Timber frame homes are built from individual panelised timber frames that are manufactured by specialist companies. Around 25% of new homes in the UK use this method. It’s a popular option due to the speed of construction and excellent insulation.

This construction method has a more speedy on-site build time, as the frames are prefabricated off-site. Usually, the frame manufacturer erects the frame on-site for you, so this is a good option if you’re after a more hands-off approach to building your own home.

Benefits

  • A speedy build. As it’s prefabricated off-site, the frame can be erected on-site in a matter of days.
  • The build is less reliant on good weather as the watertight stage can be reached quickly.
  • It’s a great option if you want an open plan design - the timber frame acts as a superstructure, removing the need for internal load-bearing walls. 
  • Excellent credentials for insulation and airtightness.
  • Windows and door openings are pre-cut, saving you more time on site.
  • The outer skin can be clad in a range of finishes to get the look you’re after, including render, tile, timber and brick slips.

Considerations

  • Little scope for modification once the frame is built, so you need to be sure of your design before work begins.
  • Foundations must be perfectly level.
  • Manufacturer lead times for fabrication are usually around 6-8 weeks.

Insulated Concrete Formwork (ICF)

You can think of ICF as a grown-up version of Lego! ICF is constructed by stacking large, hollow, interlocking blocks that are usually made of expanded polystyrene. This insulated formwork is then pumped full of concrete to create a robust structure with great insulation values.

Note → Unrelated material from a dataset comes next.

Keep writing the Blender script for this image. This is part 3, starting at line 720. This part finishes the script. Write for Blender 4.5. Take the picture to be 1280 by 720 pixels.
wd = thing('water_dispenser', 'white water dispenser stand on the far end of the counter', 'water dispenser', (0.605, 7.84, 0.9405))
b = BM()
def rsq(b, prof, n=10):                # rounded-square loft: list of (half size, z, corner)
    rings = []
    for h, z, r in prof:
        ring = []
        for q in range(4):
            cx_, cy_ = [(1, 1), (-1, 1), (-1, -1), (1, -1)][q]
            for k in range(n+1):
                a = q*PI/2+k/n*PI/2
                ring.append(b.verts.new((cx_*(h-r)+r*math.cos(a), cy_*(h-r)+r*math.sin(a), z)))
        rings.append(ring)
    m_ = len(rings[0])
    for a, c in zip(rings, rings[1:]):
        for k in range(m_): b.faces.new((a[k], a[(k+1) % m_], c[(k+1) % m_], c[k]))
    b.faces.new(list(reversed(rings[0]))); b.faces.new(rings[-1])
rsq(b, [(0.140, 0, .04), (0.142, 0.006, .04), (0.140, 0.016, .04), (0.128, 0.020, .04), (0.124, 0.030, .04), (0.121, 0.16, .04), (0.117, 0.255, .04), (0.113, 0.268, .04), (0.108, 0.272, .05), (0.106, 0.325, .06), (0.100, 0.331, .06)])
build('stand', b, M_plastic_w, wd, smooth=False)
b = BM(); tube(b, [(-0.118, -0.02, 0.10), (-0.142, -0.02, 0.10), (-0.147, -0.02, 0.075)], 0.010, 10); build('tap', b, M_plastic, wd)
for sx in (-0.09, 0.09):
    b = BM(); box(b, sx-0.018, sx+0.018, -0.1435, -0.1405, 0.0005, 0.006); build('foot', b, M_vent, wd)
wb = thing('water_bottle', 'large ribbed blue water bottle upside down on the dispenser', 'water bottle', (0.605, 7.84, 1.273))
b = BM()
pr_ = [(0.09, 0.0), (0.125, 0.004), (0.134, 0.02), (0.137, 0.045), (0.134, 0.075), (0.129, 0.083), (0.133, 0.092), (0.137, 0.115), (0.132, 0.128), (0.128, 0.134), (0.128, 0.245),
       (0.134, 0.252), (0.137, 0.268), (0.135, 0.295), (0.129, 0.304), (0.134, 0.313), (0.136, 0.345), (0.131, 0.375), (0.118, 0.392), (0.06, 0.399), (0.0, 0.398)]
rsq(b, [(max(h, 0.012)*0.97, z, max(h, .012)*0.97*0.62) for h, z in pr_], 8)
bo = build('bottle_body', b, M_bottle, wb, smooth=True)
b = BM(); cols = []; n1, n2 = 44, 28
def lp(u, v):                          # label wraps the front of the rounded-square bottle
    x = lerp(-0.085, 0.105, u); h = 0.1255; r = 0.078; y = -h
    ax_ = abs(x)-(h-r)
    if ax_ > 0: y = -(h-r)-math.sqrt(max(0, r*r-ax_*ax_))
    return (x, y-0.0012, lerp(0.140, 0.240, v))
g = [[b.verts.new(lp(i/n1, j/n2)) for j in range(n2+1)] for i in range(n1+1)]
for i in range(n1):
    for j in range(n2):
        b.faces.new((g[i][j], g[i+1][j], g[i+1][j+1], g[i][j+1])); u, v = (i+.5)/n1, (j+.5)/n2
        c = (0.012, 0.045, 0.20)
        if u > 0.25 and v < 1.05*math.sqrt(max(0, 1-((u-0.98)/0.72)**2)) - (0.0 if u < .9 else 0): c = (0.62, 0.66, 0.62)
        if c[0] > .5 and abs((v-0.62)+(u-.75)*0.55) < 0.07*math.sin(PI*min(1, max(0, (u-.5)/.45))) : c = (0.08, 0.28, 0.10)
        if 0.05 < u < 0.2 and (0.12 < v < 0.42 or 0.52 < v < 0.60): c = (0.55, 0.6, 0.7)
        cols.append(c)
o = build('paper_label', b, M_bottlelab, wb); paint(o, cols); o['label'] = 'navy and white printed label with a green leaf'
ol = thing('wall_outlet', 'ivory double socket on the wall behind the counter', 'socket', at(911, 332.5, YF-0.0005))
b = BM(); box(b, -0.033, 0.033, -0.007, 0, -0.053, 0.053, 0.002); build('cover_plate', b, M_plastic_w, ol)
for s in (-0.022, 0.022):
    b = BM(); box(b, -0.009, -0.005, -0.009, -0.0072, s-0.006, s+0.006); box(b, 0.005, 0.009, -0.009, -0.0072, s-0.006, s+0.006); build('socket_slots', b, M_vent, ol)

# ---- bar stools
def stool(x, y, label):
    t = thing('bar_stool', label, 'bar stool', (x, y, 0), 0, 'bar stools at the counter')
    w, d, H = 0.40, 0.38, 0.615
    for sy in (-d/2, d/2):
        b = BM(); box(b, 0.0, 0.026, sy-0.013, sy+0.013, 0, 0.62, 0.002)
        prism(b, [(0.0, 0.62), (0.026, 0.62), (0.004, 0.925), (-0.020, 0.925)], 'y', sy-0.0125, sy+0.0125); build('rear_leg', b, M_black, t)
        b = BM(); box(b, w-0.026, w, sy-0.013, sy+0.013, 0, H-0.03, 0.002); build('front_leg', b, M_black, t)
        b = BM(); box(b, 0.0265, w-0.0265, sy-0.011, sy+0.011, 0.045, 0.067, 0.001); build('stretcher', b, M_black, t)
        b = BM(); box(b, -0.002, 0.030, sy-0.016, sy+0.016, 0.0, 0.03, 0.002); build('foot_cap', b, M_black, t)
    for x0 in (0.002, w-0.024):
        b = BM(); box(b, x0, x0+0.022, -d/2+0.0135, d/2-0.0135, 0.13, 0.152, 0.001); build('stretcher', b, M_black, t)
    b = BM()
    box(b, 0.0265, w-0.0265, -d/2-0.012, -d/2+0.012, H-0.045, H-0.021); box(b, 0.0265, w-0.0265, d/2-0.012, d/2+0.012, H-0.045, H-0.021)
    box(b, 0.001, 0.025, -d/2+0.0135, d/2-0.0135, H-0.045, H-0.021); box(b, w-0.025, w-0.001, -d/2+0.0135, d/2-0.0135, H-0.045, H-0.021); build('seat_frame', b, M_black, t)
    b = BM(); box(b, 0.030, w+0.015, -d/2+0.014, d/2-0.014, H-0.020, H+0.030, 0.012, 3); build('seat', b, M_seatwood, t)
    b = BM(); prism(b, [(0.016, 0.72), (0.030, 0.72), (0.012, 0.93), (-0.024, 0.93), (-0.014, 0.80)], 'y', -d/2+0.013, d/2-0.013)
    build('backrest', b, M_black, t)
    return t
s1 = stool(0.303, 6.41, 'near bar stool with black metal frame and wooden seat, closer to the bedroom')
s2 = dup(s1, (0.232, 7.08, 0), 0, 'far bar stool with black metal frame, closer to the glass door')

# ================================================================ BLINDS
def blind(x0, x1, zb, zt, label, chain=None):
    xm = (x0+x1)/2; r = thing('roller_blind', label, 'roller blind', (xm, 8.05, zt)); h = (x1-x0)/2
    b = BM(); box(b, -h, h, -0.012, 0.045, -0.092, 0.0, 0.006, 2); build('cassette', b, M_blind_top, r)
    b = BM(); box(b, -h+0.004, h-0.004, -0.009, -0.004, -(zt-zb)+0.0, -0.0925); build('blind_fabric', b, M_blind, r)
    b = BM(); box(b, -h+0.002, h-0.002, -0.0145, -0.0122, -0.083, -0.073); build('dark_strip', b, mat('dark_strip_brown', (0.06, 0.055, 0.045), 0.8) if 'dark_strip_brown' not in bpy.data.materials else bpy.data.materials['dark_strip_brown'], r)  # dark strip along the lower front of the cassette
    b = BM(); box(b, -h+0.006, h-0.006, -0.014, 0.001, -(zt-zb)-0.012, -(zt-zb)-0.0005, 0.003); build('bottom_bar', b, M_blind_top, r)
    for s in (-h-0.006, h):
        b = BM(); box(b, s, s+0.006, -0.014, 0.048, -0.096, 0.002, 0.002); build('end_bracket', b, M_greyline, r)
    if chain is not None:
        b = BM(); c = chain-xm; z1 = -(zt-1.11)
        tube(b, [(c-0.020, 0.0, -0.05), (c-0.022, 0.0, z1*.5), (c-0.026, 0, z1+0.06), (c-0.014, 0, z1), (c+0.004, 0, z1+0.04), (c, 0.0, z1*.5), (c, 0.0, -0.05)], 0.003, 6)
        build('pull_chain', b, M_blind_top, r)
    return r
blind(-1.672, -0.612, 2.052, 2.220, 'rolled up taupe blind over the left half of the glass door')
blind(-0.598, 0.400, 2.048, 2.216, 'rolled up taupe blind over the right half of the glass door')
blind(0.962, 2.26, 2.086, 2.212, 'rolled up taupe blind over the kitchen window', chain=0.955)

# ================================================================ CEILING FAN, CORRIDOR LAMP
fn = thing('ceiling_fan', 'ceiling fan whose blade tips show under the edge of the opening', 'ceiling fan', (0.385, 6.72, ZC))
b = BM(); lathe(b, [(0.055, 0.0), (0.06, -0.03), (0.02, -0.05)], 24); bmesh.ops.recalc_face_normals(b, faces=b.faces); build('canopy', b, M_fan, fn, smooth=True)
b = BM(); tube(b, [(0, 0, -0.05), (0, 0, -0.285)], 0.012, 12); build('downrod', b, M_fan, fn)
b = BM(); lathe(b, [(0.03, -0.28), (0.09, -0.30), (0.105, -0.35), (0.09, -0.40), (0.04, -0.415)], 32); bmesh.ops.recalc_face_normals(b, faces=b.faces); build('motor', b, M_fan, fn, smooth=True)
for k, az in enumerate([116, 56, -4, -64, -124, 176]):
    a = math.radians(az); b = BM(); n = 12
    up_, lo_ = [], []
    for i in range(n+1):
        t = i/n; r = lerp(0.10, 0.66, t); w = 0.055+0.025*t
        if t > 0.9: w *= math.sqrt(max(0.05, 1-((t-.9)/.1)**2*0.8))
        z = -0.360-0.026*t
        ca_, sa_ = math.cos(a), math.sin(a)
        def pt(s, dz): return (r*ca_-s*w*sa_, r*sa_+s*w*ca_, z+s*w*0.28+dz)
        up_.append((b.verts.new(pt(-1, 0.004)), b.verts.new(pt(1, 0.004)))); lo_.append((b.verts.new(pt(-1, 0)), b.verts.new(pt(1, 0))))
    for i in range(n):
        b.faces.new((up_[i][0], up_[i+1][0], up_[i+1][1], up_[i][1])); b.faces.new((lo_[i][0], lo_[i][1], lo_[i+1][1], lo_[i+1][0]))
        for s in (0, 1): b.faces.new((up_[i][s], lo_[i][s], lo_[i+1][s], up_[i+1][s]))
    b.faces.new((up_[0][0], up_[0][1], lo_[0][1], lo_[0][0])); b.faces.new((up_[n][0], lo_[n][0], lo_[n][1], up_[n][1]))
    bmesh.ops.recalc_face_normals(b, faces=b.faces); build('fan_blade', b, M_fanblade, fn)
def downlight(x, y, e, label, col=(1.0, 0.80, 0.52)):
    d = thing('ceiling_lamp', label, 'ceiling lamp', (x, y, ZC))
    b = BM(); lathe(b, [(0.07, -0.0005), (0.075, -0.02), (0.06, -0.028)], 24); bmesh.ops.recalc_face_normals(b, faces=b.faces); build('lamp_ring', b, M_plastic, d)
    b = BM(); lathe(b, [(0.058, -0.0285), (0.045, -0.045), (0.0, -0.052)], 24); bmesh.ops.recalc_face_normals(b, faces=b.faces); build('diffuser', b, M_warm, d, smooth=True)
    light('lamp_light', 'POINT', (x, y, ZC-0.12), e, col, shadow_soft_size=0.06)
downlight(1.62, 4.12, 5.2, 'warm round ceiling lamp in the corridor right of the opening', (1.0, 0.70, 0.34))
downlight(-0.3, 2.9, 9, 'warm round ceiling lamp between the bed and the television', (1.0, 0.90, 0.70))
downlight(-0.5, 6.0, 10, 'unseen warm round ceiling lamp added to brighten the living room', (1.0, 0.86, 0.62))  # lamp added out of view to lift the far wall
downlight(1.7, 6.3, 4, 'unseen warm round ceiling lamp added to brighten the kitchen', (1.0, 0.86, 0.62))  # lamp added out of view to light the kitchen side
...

ICF building material demo

Benefits

  • Quick to build, which can save on time and labour costs
  • If you’re keen to get hands-on with the building work, ICF suppliers often provide some training so you can get stuck in. However, be sure to have the professionals for the all-important concrete pumping stage.
  • Energy efficient and excellent airtightness.
  • A variety of cladding finishes are available.

Considerations

  • As with timber frames, the foundations must be perfect and level. 
  • Once concrete is poured it’s very difficult to make any changes.
  • May be harder to find traders with ICF expertise.

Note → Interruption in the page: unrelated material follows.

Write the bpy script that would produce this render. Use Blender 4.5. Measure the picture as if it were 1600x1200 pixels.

Structural Insulated Panels (SIPs)

SIP is a system that uses panels made of a sandwich of OSB (oriented strandboard) bonded around an insulated centre. Like the timber frame method, SIP is prefabricated in a factory, so it’s a quick build once on site. SIPs are available as individual panels for walls, roofs and floors, or can be supplied in a kit for a whole house.

SIPs construction material

Benefits

  • Time saving on site - SIP panels are lightweight so quick and easy to move into place
  • As with the timber frame system, windows and door openings are pre-cut, saving you more time on site.
  • Excellent energy saving standards - highly insulated and extremely airtight
  • Roof trusses aren’t required, so it’s a great option if you want to have vaulted ceilings in your design, or simply want to maximise loft space.

Considerations

  • More expensive than timber frame. 
  • Requires experienced contractors.
  • Foundations need to be faultless.

Oak Frame

If you want to build a home full of real character, modern oak frame construction can provide a combination of good looks and thermal efficiency. Oak frames are usually manufactured off-site and are encapsulated within SIP or timber panels to meet Building Standards for energy efficiency.

Benefits

  • The obvious one: the unique warmth, texture and character of oak.
  • Potential higher resale value.
  • Can be a greener option when the oak is sustainably sourced.

Considerations

  • A premium cost compared to other construction systems.
  • Requires careful design to factor in how oaks moves and shrinks as it dries out for the first couple of years after building.

Sustainable building materials

If you want to build your own home in an eco-friendly and sustainable way, there are building routes with greener credentials. This includes:

  • Logs - perfect if you’re building in a wooded area, or if you like that chalet look.
  • Straw bale - popular with those keen to get hands-on with the building work. It’s a low carbon footprint option as straw is essentially an agricultural waste product. Straw bales also provide good insulation and high thermal mass.
  • Cob - perfect for a true DIY self build. Humans have been building homes with mud since 8,000BC!
  • Rammed earth - an energy efficient method in which layers of moistened soil are compacted to form walls.